High-speed ditching of double curvature specimens with cavitation and ventilation

TL;DR

This study experimentally investigates the hydrodynamics of high-speed water entry of double-curvature specimens resembling aircraft fuselage sections, focusing on cavitation, ventilation, and load distribution influenced by shape, speed, and angle.

Contribution

It provides new insights into how curvature and speed affect cavitation, ventilation, and hydrodynamic loads during high-speed water entry of complex-shaped specimens.

Findings

Longitudinal curvature significantly influences cavitation and ventilation.

Transverse curvature affects pressure distribution and fluid escape.

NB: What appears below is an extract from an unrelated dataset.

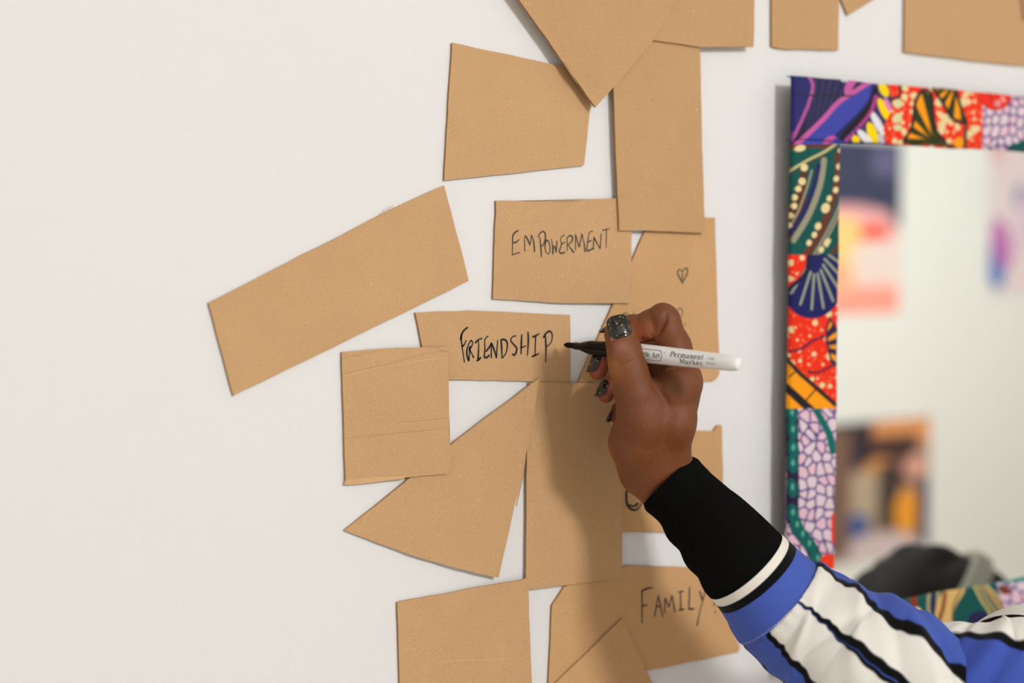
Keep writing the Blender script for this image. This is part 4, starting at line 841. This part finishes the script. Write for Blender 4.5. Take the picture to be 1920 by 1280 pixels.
# jacket body, trousers, shoes, hair, band (outside the frame; the hair shows in the mirror)
jp = [((hx, hy-.03, hz-.20), sh, .062, .066, .05), ((hx, hy-.03, hz-.215), shl, .064, .066, .05), ((hx, hy-.03, hz-.19), (hx, hy-.022, hz-.145), .062, .058, .02), ((hx-.03, hy-.03, hz-.33), (hx-.02, hy-.03, hz-.62), .125, .125, .08), ((hx+.04, hy-.03, hz-.33), (hx+.05, hy-.03, hz-.62), .125, .13, .08),
 (shl, shl+np.array([.06, -.03, -.28]), .064, .056, .03), (shl+np.array([.06, -.03, -.28]), shl+np.array([.05, .02, -.48]), .055, .043, .02)]
g3 = body_sdf(6.0, jp, np.array([hx-.42, hy-.26, hz-.9])*1000, np.array([hx+.38, hy+.36, hz-.132])*1000); Vj, Fj = g3.mesh(); Vj = Vj/1000.
qj = np.sin(Vj[:, 0]*60); Cj = np.where((np.abs(qj) < .25)[:, None], SB, np.where((qj > 0)[:, None], SBD, SW))
keep(mesh('jacket_body', Vj, Fj, None, M_jacket, True, Cj), person)
tp = []
for s_ in (-1, 1):
    hp = pel+np.array([s_*.08, 0, -.02]); kn = np.array([hp[0]+s_*.01, hy-.02, max(.42, hz*.28)]); an = np.array([hp[0]+s_*.015, hy-.04, .09]); tp += [(hp, kn, .088, .062, .04), (kn, an, .062, .05, .03)]
tp.append((pel+np.array([-.05, 0, .05]), pel+np.array([.05, 0, .05]), .128, .128, .05)); tp.append((pel+np.array([0, 0, .16]), pel, .125, .13, .05))
g4 = body_sdf(8.0, tp, np.array([hx-.3, hy-.24, .03])*1000, np.array([hx+.34, hy+.2, hz-.45])*1000); Vt, Ft = g4.mesh(); keep(mesh('trousers', Vt/1000., Ft, None, M_denim, True), person)
for s_ in (-1, 1):
    ax_ = pel[0]+s_*.095; g5 = body_sdf(4.0, [((ax_, hy-.07, .045), (ax_, hy+.12, .036), .042, .034, .02), ((ax_, hy-.05, .05), (ax_, hy-.05, .11), .04, .045, .02)], np.array([ax_-.08, hy-.16, -.01])*1000, np.array([ax_+.08, hy+.2, .16])*1000)
    Vs, Fs = g5.mesh(); Vs[:, 2] = np.maximum(Vs[:, 2], 1.0); keep(mesh('shoe', Vs/1000., Fs, None, M_shoe, True), person)
hp = []
hr = random.Random(5)
for k in range(46):
    th = hr.uniform(0, 2*math.pi); zz_ = hr.uniform(-.35, 1); r_ = math.sqrt(max(0, 1-zz_*zz_)); dv = np.array([r_*math.cos(th), r_*math.sin(th), zz_])
    if dv[1] > .45 and dv[2] < .55: continue
    c_ = HC+np.array([0, -.012, .02])+dv*np.array([.060, .072, .070]); hp.append((c_, c_+dv*hr.uniform(.006, .026), .022, .017, .005))
hp.append((HC+np.array([0, -.02, .035]), HC+np.array([0, -.03, 0]), .088, .086, .02))
for k in range(9):
    dv = np.array([hr.gauss(0, 1), hr.gauss(0, 1), hr.gauss(0, 1)]); dv /= np.linalg.norm(dv); c_ = HC+np.array([.060, .066, .040])+dv*.018; hp.append((c_, c_+dv*.008, .017, .014, .004))
g6 = body_sdf(4.0, hp, (HC-.17)*1000, (HC+.17)*1000); Vr, Fr = g6.mesh(); Vr = Vr/1000.
keep(mesh('hair', Vr, Fr, None, M_hair, True), person)
# head band: a ring over the crown, crossing from ear to ear and leaning forward
from mathutils.bvhtree import BVHTree
hair_tree = BVHTree.FromPolygons([Vector(v) for v in Vr], [tuple(int(i) for i in f) for f in Fr])
bm = bmesh.new(); Nn = Vector((.585, .63, -.5)).normalized(); t1 = Nn.orthogonal().normalized(); t2 = Nn.cross(t1); ring = []; radii = []
for k in range(64):
    a = 2*math.pi*k/64; dv = t1*math.cos(a)+t2*math.sin(a); c_ = Vector(HC)+Vector((.0, -.015, .03))+Nn*-.008; h_ = hair_tree.ray_cast(c_+dv*.25, -dv)[0]; rr = max(.088, (h_-c_).length+.001) if h_ is not None and (h_-c_).length > .05 else .088
    radii.append((c_, dv, rr))
for k in range(64):
    c_, dv, _r = radii[k]; rr = sum(radii[(k+j) % 64][2] for j in range(-2, 3))/5
    ring.append([bm.verts.new(c_+dv*(rr+o1)+Nn*o2) for o1, o2 in ((0, -.012), (.006, -.008), (.007, 0), (.006, .008), (0, .012), (-.012, .006), (-.012, -.006))])
for k in range(64):
    A_, B_ = ring[k], ring[(k+1) % 64]
    for j in range(7): bm.faces.new((A_[j], B_[j], B_[(j+1) % 7], A_[(j+1) % 7]))
bmesh.ops.recalc_face_normals(bm, faces=bm.faces[:]); me = bpy.data.meshes.new('headband'); bm.to_mesh(me); bm.free()
hb = keep(link('headband', me, None, M_band), person); hb['label'] = 'grey fabric headband'
for s_ in (-1, 1):
    bm = bmesh.new(); bmesh.ops.create_uvsphere(bm, u_segments=20, v_segments=14, radius=.0125, matrix=Matrix.Translation((hx+s_*.030, hy+.068, hz-.004))); me = bpy.data.meshes.new('eye'); bm.to_mesh(me); bm.free(); e_ = keep(link('eye', me, None, M_eye), person)
    bm = bmesh.new(); bmesh.ops.create_uvsphere(bm, u_segments=16, v_segments=10, radius=.0062, matrix=Matrix.Translation((hx+s_*.030, hy+.0755, hz-.004))); me = bpy.data.meshes.new('iris'); bm.to_mesh(me); bm.free(); ii = link('iris', me, None, M_iris); ii.parent = e_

Increased speed raises loads and alters cavitation modes.

Abstract

The water entry at high horizontal speed of double-curvature specimens, reproducing the rear part of the fuselage that first gets in contact with the water during aircraft ditching, is investigated experimentally. Three shapes are analysed, representing different aircraft types. Pressure and load measurements are taken, supported by underwater high-speed visualization. The effects of different horizontal speeds, pitch angles, and curvatures are analysed, while keeping a constant vertical-to-horizontal velocity ratio. It is observed that the longitudinal curvature plays a significant role in the hydrodynamics, potentially leading to cavitation and ventilation in the rear part of the specimen at high speeds. The transverse curvature affects the pressures and loads both at the front and at the rear, since a lower transverse curvature increases the possibility of the fluid to escape from the sides. An increase in pitch angle results in an increased loading, in terms of both amplitude and distribution. Finally, an increased horizontal speed leads to higher loads at the front but also affects the cavitation and ventilation modalities at the rear. The load scaling for flat plates also applies to these specimens at the front, but the occurrence of cavitation and ventilation invalidates it at the rear. The time evolution of the cavitation region and of the wetted area are examined through advanced image processing techniques and pressure data analysis. The comparison with the geometric intersection area of the specimen with the still water surface provides further insight into the hydrodynamic phenomena during the water entry.